Excerpt from a dataset —
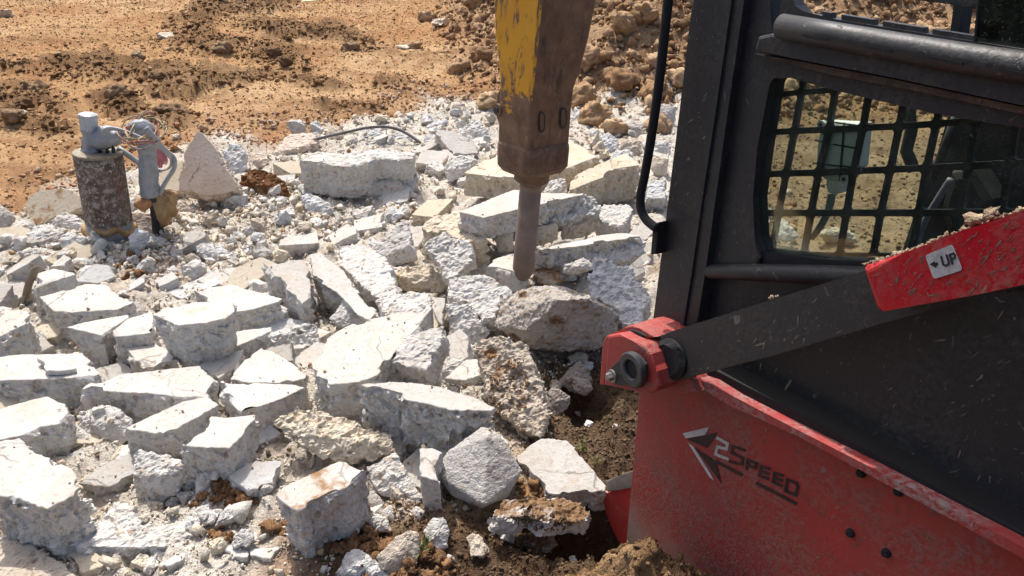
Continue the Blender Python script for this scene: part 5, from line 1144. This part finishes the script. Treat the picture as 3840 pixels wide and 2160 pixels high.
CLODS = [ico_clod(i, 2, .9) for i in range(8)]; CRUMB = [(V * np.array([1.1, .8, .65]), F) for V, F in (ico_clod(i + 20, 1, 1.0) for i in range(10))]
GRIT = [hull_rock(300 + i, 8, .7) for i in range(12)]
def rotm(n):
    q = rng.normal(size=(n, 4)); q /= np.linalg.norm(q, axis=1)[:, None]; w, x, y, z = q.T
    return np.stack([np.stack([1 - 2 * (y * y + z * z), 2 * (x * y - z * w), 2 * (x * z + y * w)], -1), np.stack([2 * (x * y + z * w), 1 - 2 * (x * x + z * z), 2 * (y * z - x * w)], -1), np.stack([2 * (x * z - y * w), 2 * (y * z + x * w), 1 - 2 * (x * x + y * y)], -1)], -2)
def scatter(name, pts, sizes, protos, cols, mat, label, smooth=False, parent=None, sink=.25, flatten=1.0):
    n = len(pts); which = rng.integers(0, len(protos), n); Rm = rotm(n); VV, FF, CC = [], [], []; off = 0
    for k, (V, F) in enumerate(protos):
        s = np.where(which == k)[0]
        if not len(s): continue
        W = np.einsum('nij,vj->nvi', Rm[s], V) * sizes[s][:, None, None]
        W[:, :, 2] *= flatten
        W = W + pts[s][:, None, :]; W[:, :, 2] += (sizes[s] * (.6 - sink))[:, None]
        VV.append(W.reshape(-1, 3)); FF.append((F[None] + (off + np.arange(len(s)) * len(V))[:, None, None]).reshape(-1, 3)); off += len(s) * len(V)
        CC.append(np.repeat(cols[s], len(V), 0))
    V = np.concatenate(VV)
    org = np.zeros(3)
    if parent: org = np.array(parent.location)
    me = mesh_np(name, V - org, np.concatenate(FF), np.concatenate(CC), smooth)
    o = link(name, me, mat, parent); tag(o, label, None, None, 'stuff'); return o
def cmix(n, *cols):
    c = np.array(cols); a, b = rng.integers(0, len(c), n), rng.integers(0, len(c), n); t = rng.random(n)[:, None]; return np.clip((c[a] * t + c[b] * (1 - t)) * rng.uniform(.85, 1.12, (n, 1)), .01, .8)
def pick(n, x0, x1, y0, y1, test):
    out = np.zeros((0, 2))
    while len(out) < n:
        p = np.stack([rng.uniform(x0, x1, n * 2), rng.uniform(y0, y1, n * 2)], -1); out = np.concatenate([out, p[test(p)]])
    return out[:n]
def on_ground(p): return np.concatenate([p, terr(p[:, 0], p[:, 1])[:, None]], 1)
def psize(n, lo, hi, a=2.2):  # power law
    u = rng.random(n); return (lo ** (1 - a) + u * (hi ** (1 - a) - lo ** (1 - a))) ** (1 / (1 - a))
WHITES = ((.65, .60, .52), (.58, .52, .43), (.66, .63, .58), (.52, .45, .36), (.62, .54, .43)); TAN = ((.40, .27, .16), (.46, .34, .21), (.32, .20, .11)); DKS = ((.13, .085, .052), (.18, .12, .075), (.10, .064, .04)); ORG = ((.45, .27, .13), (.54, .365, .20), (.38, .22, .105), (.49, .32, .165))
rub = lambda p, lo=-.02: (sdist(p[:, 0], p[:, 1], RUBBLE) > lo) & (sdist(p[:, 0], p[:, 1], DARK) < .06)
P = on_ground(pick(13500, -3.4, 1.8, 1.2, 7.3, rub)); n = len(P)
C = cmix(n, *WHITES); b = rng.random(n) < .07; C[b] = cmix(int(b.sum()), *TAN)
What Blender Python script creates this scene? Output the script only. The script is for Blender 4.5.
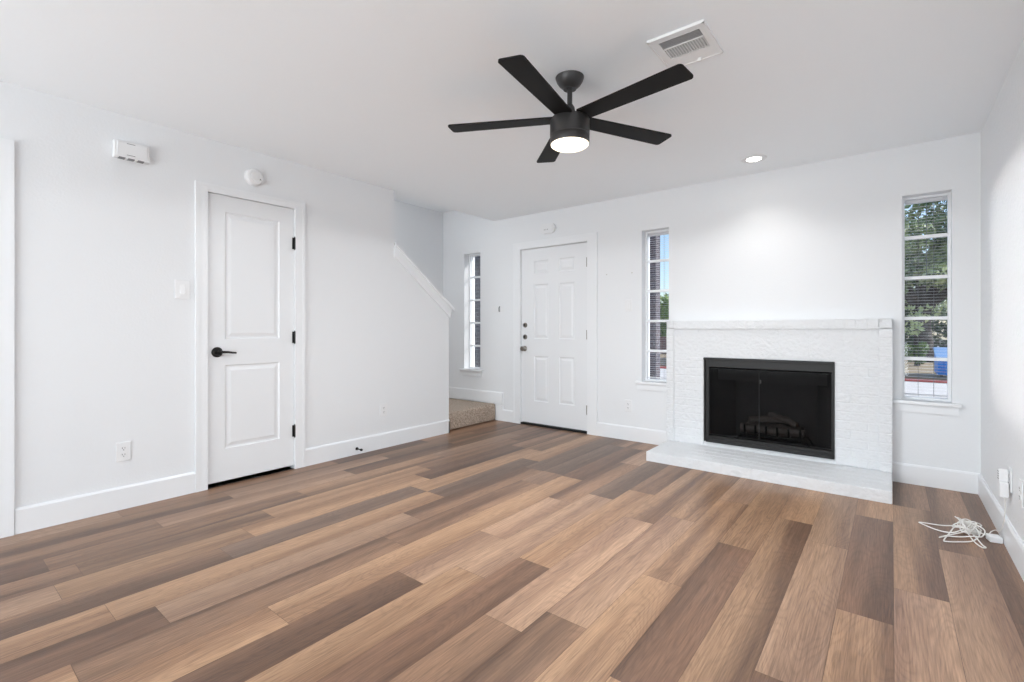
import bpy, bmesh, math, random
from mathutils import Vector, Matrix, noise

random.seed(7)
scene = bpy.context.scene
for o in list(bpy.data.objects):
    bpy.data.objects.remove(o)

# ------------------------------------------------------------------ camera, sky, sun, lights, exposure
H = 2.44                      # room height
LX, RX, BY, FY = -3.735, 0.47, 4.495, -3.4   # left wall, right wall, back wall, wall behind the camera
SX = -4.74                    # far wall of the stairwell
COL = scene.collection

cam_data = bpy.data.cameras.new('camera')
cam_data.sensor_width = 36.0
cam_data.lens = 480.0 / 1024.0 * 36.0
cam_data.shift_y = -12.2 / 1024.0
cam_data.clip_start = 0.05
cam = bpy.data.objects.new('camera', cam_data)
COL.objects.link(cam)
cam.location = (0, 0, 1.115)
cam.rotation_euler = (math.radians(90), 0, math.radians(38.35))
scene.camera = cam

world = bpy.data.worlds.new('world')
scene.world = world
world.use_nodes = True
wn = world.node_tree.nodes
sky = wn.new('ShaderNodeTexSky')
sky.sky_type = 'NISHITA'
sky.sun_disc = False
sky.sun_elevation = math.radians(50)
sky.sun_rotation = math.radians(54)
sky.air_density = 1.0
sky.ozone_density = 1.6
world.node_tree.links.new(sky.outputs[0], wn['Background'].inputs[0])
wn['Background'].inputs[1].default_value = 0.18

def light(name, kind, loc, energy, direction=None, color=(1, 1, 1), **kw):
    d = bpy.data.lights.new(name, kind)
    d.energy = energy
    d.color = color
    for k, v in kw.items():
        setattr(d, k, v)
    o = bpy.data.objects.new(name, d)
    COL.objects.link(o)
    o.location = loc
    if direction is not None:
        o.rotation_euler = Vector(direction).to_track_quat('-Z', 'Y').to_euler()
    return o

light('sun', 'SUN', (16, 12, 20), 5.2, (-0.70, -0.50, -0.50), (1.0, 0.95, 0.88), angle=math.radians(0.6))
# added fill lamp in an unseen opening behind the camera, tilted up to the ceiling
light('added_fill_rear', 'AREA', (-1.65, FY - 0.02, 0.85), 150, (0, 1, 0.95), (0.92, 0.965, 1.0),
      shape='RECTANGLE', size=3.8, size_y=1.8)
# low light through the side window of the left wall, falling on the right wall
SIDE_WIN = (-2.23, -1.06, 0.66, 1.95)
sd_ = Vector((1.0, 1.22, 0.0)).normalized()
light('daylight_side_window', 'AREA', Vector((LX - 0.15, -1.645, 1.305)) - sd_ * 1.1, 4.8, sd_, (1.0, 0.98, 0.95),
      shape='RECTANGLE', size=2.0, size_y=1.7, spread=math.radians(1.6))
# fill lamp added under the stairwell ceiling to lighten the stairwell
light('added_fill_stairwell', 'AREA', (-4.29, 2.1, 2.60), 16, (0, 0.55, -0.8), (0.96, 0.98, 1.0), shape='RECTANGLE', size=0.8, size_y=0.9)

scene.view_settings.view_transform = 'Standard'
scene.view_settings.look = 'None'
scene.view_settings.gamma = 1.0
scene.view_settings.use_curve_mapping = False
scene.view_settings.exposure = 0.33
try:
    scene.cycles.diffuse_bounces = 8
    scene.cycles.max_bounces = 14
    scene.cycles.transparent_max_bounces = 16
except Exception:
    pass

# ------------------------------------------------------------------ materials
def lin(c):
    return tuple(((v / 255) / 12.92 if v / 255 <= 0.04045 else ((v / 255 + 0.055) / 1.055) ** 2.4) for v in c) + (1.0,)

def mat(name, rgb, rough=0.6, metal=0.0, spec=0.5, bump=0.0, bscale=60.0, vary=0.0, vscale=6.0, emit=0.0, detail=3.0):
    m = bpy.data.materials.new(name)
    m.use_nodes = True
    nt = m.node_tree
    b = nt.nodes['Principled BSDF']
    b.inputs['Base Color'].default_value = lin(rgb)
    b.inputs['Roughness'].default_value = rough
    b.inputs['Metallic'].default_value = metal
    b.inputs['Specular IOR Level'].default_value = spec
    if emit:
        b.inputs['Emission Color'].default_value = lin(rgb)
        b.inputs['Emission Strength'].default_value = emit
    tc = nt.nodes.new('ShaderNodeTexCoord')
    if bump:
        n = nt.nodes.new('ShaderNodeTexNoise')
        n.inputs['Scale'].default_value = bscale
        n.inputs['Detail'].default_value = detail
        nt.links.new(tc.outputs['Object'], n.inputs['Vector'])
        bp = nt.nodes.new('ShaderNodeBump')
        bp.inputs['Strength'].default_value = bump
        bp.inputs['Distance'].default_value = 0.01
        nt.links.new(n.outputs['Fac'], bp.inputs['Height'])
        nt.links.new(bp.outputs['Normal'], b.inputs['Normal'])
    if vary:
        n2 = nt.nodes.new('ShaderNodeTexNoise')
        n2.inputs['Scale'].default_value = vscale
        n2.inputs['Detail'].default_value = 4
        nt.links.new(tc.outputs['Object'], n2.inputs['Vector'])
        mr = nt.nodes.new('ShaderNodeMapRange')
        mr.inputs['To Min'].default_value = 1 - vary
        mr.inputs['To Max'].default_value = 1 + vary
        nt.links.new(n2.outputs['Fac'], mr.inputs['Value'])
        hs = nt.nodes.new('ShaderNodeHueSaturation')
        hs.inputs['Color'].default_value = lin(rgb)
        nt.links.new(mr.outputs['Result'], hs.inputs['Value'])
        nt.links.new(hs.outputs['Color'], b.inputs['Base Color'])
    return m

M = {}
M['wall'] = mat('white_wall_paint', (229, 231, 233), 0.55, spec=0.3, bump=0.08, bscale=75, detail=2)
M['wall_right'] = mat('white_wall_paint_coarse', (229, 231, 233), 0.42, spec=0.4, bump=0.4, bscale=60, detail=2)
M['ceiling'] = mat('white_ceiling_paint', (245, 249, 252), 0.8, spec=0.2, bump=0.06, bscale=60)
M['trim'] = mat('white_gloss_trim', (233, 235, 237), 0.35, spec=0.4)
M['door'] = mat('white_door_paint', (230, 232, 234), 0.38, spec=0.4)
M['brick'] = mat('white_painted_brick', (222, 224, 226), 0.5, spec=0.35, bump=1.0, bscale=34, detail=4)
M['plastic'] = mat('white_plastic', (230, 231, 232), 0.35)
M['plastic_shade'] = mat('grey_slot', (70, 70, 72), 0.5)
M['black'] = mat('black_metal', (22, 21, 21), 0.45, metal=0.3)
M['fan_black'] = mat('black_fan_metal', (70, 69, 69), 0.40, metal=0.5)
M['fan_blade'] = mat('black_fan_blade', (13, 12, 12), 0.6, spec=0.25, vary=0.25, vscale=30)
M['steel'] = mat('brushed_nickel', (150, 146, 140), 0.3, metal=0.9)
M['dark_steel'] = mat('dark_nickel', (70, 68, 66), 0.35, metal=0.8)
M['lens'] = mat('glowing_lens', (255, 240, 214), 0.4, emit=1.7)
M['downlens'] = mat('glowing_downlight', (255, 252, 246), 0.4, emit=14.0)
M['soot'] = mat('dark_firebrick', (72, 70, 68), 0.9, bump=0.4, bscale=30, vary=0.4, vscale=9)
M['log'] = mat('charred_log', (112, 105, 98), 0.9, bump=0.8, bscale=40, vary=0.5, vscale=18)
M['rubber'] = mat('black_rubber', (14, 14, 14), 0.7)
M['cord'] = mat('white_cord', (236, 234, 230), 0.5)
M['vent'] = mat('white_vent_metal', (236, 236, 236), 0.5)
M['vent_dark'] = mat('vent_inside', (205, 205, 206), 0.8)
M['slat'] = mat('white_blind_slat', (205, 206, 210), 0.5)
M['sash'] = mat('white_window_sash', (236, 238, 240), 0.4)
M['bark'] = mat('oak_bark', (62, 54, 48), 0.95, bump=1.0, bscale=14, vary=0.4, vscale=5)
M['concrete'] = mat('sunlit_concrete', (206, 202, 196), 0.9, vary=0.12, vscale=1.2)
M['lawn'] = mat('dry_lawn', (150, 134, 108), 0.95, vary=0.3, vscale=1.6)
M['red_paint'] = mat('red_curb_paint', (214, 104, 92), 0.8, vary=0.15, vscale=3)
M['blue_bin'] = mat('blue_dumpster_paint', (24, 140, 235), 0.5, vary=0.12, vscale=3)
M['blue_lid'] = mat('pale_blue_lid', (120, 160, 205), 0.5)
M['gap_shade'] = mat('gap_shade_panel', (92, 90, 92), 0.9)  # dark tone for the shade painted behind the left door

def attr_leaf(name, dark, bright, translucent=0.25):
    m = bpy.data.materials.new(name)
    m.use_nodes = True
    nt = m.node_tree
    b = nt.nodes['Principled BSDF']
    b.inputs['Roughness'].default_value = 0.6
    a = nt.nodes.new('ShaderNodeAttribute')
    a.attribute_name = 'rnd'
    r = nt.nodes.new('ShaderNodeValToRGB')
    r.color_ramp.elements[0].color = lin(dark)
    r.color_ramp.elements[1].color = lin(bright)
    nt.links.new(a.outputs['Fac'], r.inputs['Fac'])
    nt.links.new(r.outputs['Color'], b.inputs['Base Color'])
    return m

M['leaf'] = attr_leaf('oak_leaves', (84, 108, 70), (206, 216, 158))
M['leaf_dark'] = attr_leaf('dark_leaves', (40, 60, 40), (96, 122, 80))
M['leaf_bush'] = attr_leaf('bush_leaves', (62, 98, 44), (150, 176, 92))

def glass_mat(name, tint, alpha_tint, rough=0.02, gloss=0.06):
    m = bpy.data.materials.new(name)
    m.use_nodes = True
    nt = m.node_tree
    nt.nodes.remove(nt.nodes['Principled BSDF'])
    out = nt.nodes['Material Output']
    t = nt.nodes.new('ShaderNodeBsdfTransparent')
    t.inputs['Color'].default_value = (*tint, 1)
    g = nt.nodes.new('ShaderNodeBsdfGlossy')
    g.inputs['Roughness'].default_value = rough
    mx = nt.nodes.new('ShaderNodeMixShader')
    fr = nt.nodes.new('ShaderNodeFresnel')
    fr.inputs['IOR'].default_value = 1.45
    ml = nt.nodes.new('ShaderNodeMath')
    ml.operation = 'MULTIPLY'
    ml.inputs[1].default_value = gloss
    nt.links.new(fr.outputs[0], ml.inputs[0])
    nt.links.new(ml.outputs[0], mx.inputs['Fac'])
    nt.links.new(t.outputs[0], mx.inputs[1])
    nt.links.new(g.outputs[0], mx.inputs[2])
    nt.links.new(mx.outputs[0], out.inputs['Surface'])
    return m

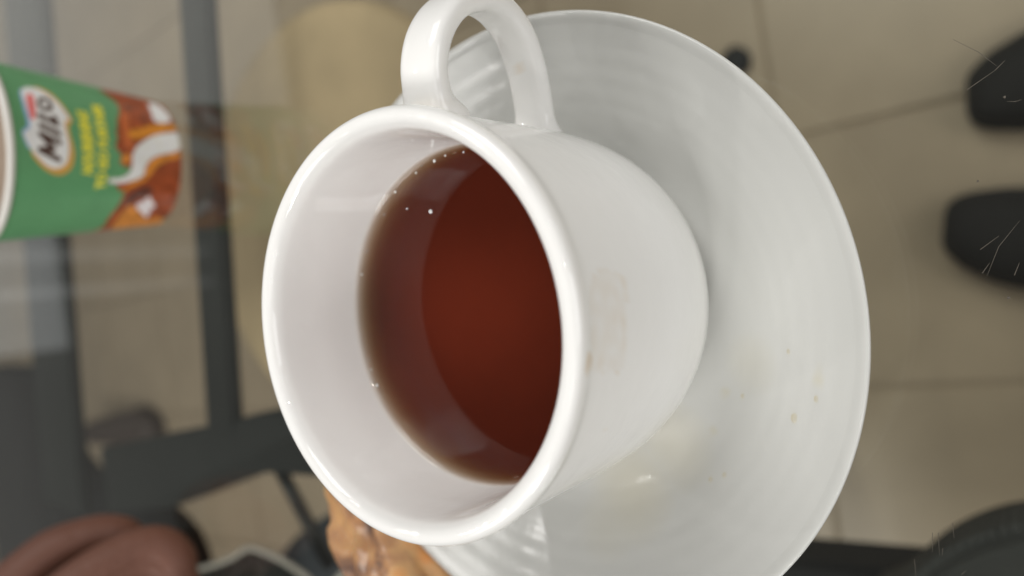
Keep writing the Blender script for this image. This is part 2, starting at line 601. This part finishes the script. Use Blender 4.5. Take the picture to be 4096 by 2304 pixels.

Given problem — Using the data above, set down each line from the line with "What Blender Python" to the line with "bpy.data.objects.remove(o)" exactly, both ends included, and leave the pictures behind. Nothing else belongs.

Worked answer —
What Blender Python script creates this scene? Output the script only. The script is for Blender 4.5.
import bpy, bmesh, math, random
from mathutils import Vector, Matrix, noise

random.seed(7)
scene = bpy.context.scene
for o in list(bpy.data.objects):
    bpy.data.objects.remove(o)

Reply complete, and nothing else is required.